I mean, it's not really capitalism. It's liberty.

Capitalism works under a lot of assumptions, one of them is no friction with information. This particular story is just taking advantage of a small, imperceptible (to the rentors) risk capital gap, but some savvy and attached fans saw it and wanted to take advantage of it.

It's just like a lot of microfinance in say a poor struggling neighborhood in Bangladesh. There's money to be made there, but most traditional bankers or participants would ignore it or be blind to it. When socialism steps in is not when it's able to cover that gap, but when it has the foresight or wisdom to know why that gap should be covered. That wisdom is something that doesn't always happen in less than ideal capitalist systems.


> It's so easy to forget that any time money changes hands without extortion involved that's capitalism at it's finest.

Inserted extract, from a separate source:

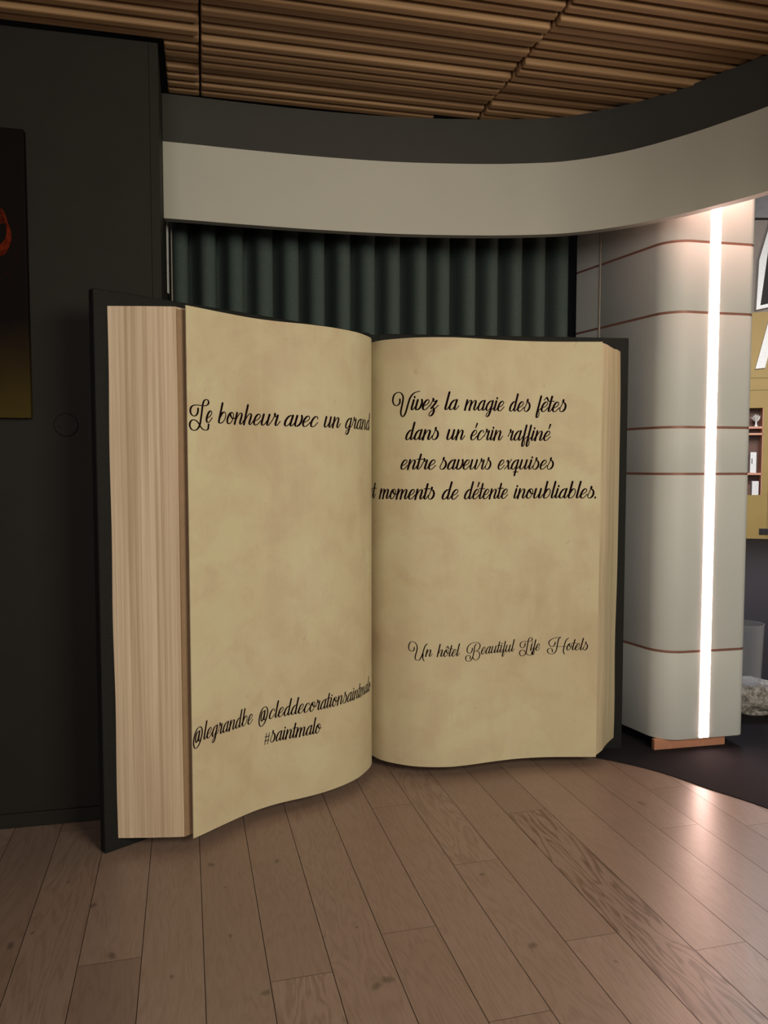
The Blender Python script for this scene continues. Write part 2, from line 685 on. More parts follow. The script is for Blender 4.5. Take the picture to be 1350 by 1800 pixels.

I thought that the existence of an individual or group of individuals who hold material wealth and can invest it (those who hold capital, or capitalists) instead of selling labor was capitalism at its core, and maybe therefore at its finest - is that not your take on it?


Just another reminder that the money (and the people behind it) just do whatever they want Honeybadger style, and we scramble along behind them trying to stick labels on what just happened.


How is selling a premium service to make more money by using a clever marketing campaign that labels it as a "sponsorship" anti-capitalist?